26 dezembro 2008

LOVE




"Alguns leitores pensam, equivocadamente, que tenho formação psicanalítica. Não me importo, ao contrário, me sinto lisonjeada, sinal de que confiam nos meus palpites de leiga. Por causa dessa confusão de papéis, de vez em quando alguém me escreve contando suas dores de amor e termina fazendo uma perguntinha prosaica: "Como é que eu esqueço o desgraçado?" Se eu tivesse o topete de me meter, diria que o primeiro passo é desejar esquecer mesmo, coisa que quase ninguém quer. Pô, depois de tantas ilusões e tantos bons momentos vividos, esquecer tudo seria como cair no vazio. Melhor ficar por um tempo com a companhia da dor, que ao menos preenche a vaga que foi aberta. Porém, mais dia, menos dia, todos se fartam de sofrer, e aí só tem um remédio: investir num novo amor. É o que eu respondo pra encurtar a conversa e não ser preocessada por charlatanismo, já que essa minha dica é um clichê de domínio popular.
De fato, um novo amor, sendo amor mesmo, é o que funciona para quem quer partir para outra. O probleminha está nesse "sendo amor mesmo", já que raramente é. Às vezes, a gente sabe desde o início que o tal novo amor é apenas um passatempo, um elixir contra a solidão. Se você for do tipo que não olha pra trás, que leva tudo numa boa, que tem como esporte preferido fazer a fila andar (seja com quem for), boa sorte, está salvo. Mas se isso for apenas uma fachada e no fundo você for hipersensível, esse novo amor pode ter um efeito contrário: confirmar a força do amor anterior.
Até parece fácil. Um amor se vai e a gente grita da janela: próximo! Só que esse próximo vai te beijar de uma maneira diferente, vai ter um papo diferente, vai ter hábitos diferentes. Animador? Sei não. Isso tudo pode apenas te entorpecer em vez de te curar. Se a relação que terminou tiver sido muito forte e séria, essa troca de bastão instantânea pode gerar uma saudade absurda daquele que se foi. Vale a pena correr o risco?
Tudo é risco na vida, mas, nesses momentos, prefiro ficar na minha. Claro que não coloco um cinto de castidade e me fecho para o mundo - se por um acaso surgir alguém que me desperte a imaginação e os hormônios, quem sabe? Mas não procuro nada. Não ligo o radar. Não saio pra noite. Não fico na fissura por uma substituição imediata. Aproveito a entressafra para matar saudade de mim mesma, já que em toda relação a gente esquece um pouco de si, se doa, contemporiza, regateia, em alguns casos até inventa um personagem. Sozinha, eu não preciso fazer concessões nem imposições - não é preciso negociar. Vou perder uma oportunidade rara dessas?

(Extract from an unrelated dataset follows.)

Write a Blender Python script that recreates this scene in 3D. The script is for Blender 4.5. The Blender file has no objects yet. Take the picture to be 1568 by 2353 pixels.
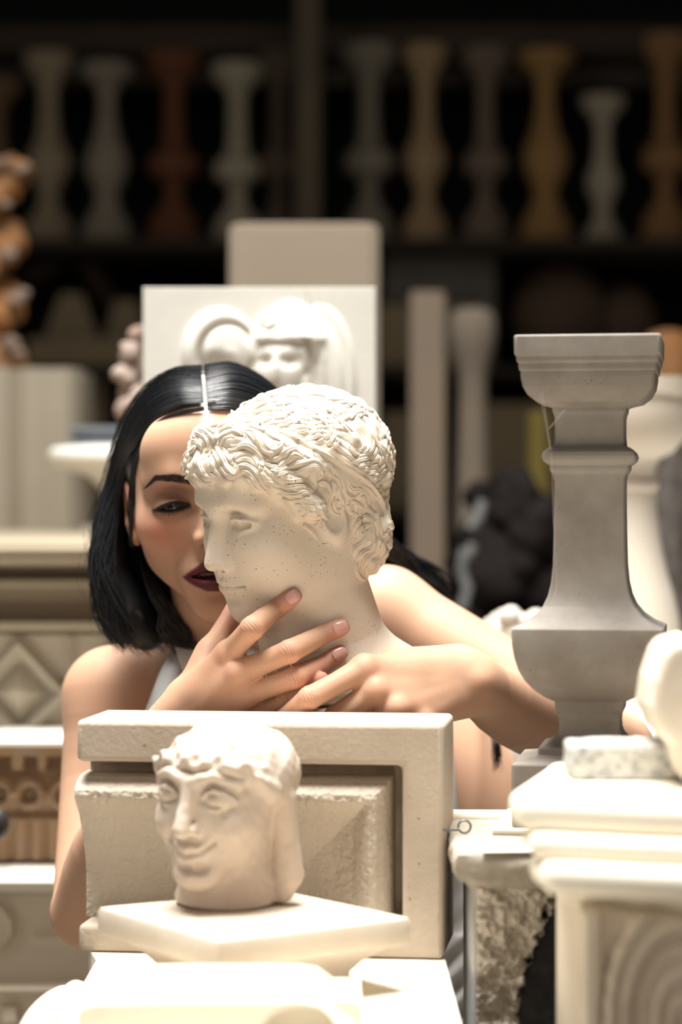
import bpy, math, random
import numpy as np
from mathutils import Vector, Matrix
random.seed(7); rng = np.random.RandomState(11)
S = bpy.context.scene
COL = S.collection
PI = math.pi
# ---------------------------------------------------------------- camera
FPX = 5553.0; CAMZ = 1.35                      # 85 mm lens on a 24 mm wide frame, level, 1.35 m above the floor
cam_d = bpy.data.cameras.new('camera'); cam = bpy.data.objects.new('camera', cam_d); COL.objects.link(cam)
cam_d.sensor_fit = 'HORIZONTAL'; cam_d.sensor_width = 24.0; cam_d.lens = 85.0
cam.location = (0, 0, CAMZ); cam.rotation_euler = (PI/2, 0, 0)
cam_d.clip_start = 0.05; cam_d.clip_end = 60
cam_d.dof.use_dof = True; cam_d.dof.focus_distance = 1.955; cam_d.dof.aperture_fstop = 3.6
S.camera = cam
def P(px, py, D):                              # photo pixel at distance D -> world point
    return Vector(((px-784)/FPX*D, D, CAMZ-(py-1176.5)/FPX*D))
# ---------------------------------------------------------------- light
S.view_settings.view_transform = 'Standard'; S.view_settings.look = 'None'
S.view_settings.gamma = 1.0; S.view_settings.use_curve_mapping = False
S.view_settings.exposure = 0.0
w = bpy.data.worlds.new('world'); S.world = w; w.use_nodes = True
w.node_tree.nodes['Background'].inputs[0].default_value = (1.0, 0.86, 0.70, 1)
w.node_tree.nodes['Background'].inputs[1].default_value = 0.02
def area(name, loc, target, sx, sy, power, color, spread=180):
    d = bpy.data.lights.new(name, 'AREA'); d.shape = 'RECTANGLE'; d.size = sx; d.size_y = sy
    d.energy = power; d.color = color; d.spread = math.radians(spread)
    o = bpy.data.objects.new(name, d); COL.objects.link(o); o.location = loc
    o.rotation_euler = (Vector(target)-Vector(loc)).to_track_quat('-Z', 'Y').to_euler()
    return o
area('skylight', (-0.25, 1.95, 4.4), (0, 2.0, 1.0), 1.7, 1.9, 178, (1.0, 0.98, 0.94), 105)
area('skylight_rear', (-0.3, 3.9, 4.4), (0, 3.4, 1.0), 2.4, 1.2, 6, (1.0, 0.96, 0.90), 90)
area('left_fill', (-3.2, 0.4, 2.3), (0, 2.2, 1.2), 1.6, 2.2, 17, (1.0, 0.92, 0.84))  # side fill added from the left, no window stands there
area('front_fill', (0.6, -1.4, 2.1), (0, 2.2, 1.2), 3.0, 2.2, 21, (1.0, 0.89, 0.81))  # large front fill added behind the camera, not a real window
area('rack_light', (0.0, 3.6, 3.6), (0, 6.9, 1.9), 2.5, 0.8, 2.6, (1.0, 0.86, 0.70), 90)

# ---------------------------------------------------------------- tagging
def tag(o, label=None, cat=None, group=None, kind=None):
    if label: o['label'] = label
    if cat: o['category'] = cat
    if group: o['group'] = group
    if kind: o['kind'] = kind
    return o
def empty(name, loc, label=None, cat=None, group=None, rz=0):
    o = bpy.data.objects.new(name, None); COL.objects.link(o); o.location = loc; o.rotation_euler = (0, 0, rz)
    o.empty_display_size = .05
    return tag(o, label, cat, group)
def mesh_obj(name, V, Fc, mat, parent=None, smooth=True, loc=(0, 0, 0), mats=None, fmat=None, angle=None):
    """V in world coordinates; the origin goes to loc (or the parent's place)."""
    V = np.asarray(V, dtype=np.float64)
    if parent is not None:
        root = parent; M = Matrix.Identity(4); ch = []
        while root is not None: ch.append(root); root = root.parent
        for r in reversed(ch): M = M @ Matrix.Translation(r.location) @ r.rotation_euler.to_matrix().to_4x4()
        Mi = np.array(M.inverted()); V = V @ Mi[:3, :3].T + Mi[:3, 3]
        loc = (0, 0, 0)
    V = V - np.array(loc)
    me = bpy.data.meshes.new(name)
    if isinstance(Fc, np.ndarray) and Fc.ndim == 2:
        n, k = Fc.shape
        me.vertices.add(len(V)); me.vertices.foreach_set('co', V.astype(np.float32).ravel())
        me.loops.add(n*k); me.loops.foreach_set('vertex_index', Fc.astype(np.int32).ravel())
        me.polygons.add(n); me.polygons.foreach_set('loop_start', np.arange(0, n*k, k, dtype=np.int32))
        try: me.polygons.foreach_set('loop_total', np.full(n, k, dtype=np.int32))
        except Exception: pass
        me.update(calc_edges=True); me.validate()
    else:
        me.from_pydata([tuple(v) for v in V], [], [list(f) for f in Fc]); me.update()
    for m in (mats or [mat]): me.materials.append(m)
    if fmat is not None: me.polygons.foreach_set('material_index', np.asarray(fmat, dtype=np.int32))
    me.polygons.foreach_set('use_smooth', np.full(len(me.polygons), bool(smooth)))
    if angle is not None and smooth:
        try: me.set_sharp_from_angle(angle=math.radians(angle))
        except Exception: pass
    o = bpy.data.objects.new(name, me); COL.objects.link(o); o.location = loc
    if parent is not None: o.parent = parent
    return o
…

Norman Mailer certa vez escreveu: "As pessoas procuram o amor como solução para todos os seus problemas, quando na verdade o amor é a recompensa por você ter resolvido os seus problemas." É isso aí. Primeiro aprenda a administrar seus conflitos e tristezas, aceite suas oscilações de humor, busque a serenidade, fortaleça sua auto-estima e ampare-se em si próprio, sem se valer de bengalas emocionais. Aí sim, feito o dever de casa, seu prêmio estará a caminho."